You might be surprised, then, to discover that I went on to pursue a degree in Physics later in college. That is, until I realized how very much I loathe algebra, calculus, and all their other friends. After going undeclared for some time, I came around to declaring English as my major, with a concentration in Writing {and a minor in Psychology, in case you were wondering}.

I had no idea what I was going to do with this degree. All I knew was that if I was going to be in school for another four years, I was going to do something I loved. And I did! I took creative writing classes, poetry classes, short story classes, American Literature, Feminist Literature, and British Literature classes {to name a brief few}. It was hard work, but my passion for writing grew exponentially. Term papers were fun because I was writing {even the 25-pager}. I pursued an internship with the Student Paper as part of one of my classes. It was there I was “published.” It was also there that I realized I am not so skilled in journalism. I was more nervous than most of my interviewees!

The closer I got to graduation, the more confused I became. What was I going to do with this degree? My favorite question to be asked was, “are you going to become a teacher?” Because every woman graduating with an English degree wants to teach? NO. My best response was, “I’m going to hang my degree on the wall and stare at it for a while, because it just took me four years to earn it.” Stare at it and be proud of all the hard work I put in; that’s the least I was going to do.

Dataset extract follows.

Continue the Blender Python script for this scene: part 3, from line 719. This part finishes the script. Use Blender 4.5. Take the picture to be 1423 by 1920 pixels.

I will use this degree in any job I pursue, I know that for a fact. I may not live to be a published short story writer, and that’s ok. I may not have any of the job titles listed under Google’s “top jobs for an English major,” and that’s ok too. What I will always have is a love for writing, an expectation to write regularly, and a mind full of ideas to write about.

That’s why I blog. I don’t need a lot of followers, I don’t even really need anyone else besides myself to read it {though, I do appreciate everyone who takes the time to read my posts!}. Until I come up with what my husband calls my “million dollar book idea,” I’ll be here – writing for you.